C’è poi Marte, la promessa della civiltà multiplanetaria e quello che Naomi Klein e Astra Taylor hanno definito il “fascismo millenarista” degli anarcocapitalisti americani. Per Musk colonizzare Marte rappresenta un’ipoteca per il futuro dell’umanità, il cui destino sarebbe altrimenti segnato. Tra qualche miliardo di anni, lo sappiamo, il Sole si gonfierà, prosciugherà le acque della Terra e da ultimo la inghiottirà, sempre che nel frattempo un asteroide non collida con il nostro pianeta devastandone la tecnosfera. Ben prima che ciò accada, forse nel giro di qualche decennio soltanto, è probabile però che saremo noi umani con le nostre emissioni a rendere la Terra inabitabile anzitempo. Se vogliamo sopravvivere come specie, ci insidia Musk, dobbiamo andarcene da questo pianeta maledetto, dobbiamo iniziare ad allestire il grande esodo planetario che farà vivere altrove i nostri discendenti. Già un decennio fa, con un paragone biblico Ross Andersen accostava Musk e la sua utopia di una diaspora interplanetaria a Noè e all’ossessione di costruire l’arca per salvare l’umanità dalla catastrofe, ma anche a Mosè e alla sua visione di una via della salvezza attraverso le lande desolate fino alla terra promessa. E se invece Musk fosse un moderno Icaro, domandava Andersen, pronto a lanciarsi così vicino al Sole da portare alla rovina lui stesso, i suoi tirapiedi, e tutti noi?

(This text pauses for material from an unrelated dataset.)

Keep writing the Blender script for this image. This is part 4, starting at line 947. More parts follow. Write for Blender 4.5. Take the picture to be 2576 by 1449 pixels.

In chi si oppone Musk c’è da considerare infine Neuralink, la società di interfacce cerebrali che nel 2024, dopo anni di crudeli sperimentazioni sugli animali, ha attivato i propri dispositivi nei primi pazienti umani volontari. Ai loro cervelli è stato cucito un chip chiamato “Telepathy” per controllare con il pensiero un computer, e magari in futuro anche un arto robotico, o perché no un robot intero, o un esercito di robot. Neuralink non è l’unica azienda privata a spingere per l’impianto di computer nel cervello delle persone, ma certo è la più controversa. Perché? Il motivo principale è che Musk non ha mai fatto mistero delle proprie mire transumaniste: i pazienti tetraplegici sono solo una nicchia di mercato transitoria per deregolamentare, accelerare e rendere accettabile lo sviluppo delle interfacce cerebrali, mentre il vero obiettivo è il potenziamento umano di un’élite di soggetti normodotati. Musk considera l’intelligenza artificiale una minaccia esistenziale, ma sa anche che non c’è modo di fermarla, per cui tanto vale fonderci con essa per ripristinare il nostro vantaggio evolutivo sulle intelligenze non umane. C’è un’ideologia di fondo che lega le auto elettriche a Marte, i satelliti alle interfacce cerebrali, e che potremmo chiamare il “trionfo del più ricco”. D’altro canto, come non biasimare colui che la predica con tanta protervia?